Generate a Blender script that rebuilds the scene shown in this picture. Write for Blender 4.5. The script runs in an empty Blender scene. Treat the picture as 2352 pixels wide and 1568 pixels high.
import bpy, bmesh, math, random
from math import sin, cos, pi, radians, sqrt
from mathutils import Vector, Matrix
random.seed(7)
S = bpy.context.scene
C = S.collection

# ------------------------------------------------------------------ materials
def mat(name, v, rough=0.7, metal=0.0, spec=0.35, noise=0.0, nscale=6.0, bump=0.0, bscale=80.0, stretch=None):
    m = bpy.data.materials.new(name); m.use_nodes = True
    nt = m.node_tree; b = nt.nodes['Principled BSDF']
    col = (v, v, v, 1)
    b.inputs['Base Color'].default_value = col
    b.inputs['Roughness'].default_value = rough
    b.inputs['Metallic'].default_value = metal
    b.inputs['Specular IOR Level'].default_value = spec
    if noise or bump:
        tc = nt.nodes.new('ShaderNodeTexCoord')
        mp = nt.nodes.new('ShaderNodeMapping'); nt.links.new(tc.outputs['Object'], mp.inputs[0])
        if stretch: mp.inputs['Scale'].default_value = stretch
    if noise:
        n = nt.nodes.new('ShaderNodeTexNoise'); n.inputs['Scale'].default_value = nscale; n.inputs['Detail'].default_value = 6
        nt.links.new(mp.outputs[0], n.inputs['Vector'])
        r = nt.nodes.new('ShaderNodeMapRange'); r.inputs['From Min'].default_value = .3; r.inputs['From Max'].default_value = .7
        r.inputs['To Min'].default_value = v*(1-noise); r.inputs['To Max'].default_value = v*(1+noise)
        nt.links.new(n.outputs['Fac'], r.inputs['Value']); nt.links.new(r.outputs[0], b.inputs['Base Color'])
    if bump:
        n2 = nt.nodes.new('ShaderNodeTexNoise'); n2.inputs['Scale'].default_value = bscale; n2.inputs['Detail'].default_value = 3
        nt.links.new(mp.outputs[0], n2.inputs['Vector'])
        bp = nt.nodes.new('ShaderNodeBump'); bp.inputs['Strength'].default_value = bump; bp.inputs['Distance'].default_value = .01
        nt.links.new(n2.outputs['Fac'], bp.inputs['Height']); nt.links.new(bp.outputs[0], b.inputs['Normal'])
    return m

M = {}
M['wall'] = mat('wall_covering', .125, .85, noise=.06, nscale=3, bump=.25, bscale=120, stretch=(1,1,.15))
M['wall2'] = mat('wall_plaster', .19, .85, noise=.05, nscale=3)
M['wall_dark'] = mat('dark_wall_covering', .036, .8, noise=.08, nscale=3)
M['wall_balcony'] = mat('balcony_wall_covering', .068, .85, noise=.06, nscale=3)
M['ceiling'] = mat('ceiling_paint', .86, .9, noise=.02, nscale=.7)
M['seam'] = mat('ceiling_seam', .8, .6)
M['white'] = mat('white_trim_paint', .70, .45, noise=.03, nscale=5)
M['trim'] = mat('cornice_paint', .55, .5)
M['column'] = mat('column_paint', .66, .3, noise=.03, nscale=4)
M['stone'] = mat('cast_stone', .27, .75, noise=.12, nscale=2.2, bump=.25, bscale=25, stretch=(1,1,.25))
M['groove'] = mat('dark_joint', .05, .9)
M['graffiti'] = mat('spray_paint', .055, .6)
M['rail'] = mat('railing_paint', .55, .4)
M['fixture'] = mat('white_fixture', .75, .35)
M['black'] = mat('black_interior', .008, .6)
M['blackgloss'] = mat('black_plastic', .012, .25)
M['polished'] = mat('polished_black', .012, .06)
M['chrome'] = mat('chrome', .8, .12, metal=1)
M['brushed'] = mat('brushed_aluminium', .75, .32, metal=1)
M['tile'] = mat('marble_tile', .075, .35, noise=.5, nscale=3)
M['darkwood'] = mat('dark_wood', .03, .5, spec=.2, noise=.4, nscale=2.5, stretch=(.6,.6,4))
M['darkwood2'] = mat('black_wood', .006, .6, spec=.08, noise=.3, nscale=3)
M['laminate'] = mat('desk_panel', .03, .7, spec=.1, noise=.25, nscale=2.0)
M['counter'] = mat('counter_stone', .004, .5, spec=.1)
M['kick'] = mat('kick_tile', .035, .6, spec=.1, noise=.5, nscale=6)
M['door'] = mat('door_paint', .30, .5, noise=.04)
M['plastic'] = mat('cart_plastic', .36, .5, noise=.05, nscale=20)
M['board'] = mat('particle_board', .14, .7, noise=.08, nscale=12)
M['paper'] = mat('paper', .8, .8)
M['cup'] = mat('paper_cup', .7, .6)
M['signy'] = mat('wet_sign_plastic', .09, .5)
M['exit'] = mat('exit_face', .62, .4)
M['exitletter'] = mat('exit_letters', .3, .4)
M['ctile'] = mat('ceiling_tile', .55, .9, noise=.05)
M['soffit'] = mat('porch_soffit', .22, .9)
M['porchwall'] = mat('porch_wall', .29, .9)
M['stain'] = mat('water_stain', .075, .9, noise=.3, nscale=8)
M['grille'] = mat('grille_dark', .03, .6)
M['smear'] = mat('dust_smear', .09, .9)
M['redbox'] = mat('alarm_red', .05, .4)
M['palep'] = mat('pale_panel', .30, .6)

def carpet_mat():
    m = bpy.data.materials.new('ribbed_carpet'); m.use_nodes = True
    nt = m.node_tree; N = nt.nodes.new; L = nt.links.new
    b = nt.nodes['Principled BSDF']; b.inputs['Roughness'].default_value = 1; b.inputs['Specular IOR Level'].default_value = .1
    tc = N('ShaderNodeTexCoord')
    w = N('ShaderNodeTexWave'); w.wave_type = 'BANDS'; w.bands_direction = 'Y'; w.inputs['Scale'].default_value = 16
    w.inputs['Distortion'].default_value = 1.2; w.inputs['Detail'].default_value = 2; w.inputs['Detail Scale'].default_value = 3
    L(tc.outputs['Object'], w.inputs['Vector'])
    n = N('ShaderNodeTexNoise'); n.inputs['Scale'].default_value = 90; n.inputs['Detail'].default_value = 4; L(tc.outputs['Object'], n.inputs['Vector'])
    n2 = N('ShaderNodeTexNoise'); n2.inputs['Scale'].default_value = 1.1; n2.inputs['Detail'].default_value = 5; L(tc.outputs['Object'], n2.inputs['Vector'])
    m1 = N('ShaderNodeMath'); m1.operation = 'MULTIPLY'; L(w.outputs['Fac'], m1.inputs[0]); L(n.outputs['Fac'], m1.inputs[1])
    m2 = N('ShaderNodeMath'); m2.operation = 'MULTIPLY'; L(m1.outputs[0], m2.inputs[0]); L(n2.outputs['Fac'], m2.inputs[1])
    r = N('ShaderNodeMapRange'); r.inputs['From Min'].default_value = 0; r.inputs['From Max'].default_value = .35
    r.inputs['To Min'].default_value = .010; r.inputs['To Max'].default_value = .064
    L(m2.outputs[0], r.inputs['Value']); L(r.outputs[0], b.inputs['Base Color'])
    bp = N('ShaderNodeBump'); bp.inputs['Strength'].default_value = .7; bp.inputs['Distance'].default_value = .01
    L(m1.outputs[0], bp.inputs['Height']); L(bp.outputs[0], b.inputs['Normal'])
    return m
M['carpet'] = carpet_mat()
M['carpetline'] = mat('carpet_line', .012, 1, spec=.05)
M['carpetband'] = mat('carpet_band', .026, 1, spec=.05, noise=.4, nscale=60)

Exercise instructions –
Set down each line of the material verbatim, from the first line through the line that contains "C = S.collection".

Finished exercise –
Generate a Blender script that rebuilds the scene shown in this picture. Write for Blender 4.5. The script runs in an empty Blender scene. Treat the picture as 2352 pixels wide and 1568 pixels high.
import bpy, bmesh, math, random
from math import sin, cos, pi, radians, sqrt
from mathutils import Vector, Matrix
random.seed(7)
S = bpy.context.scene
C = S.collection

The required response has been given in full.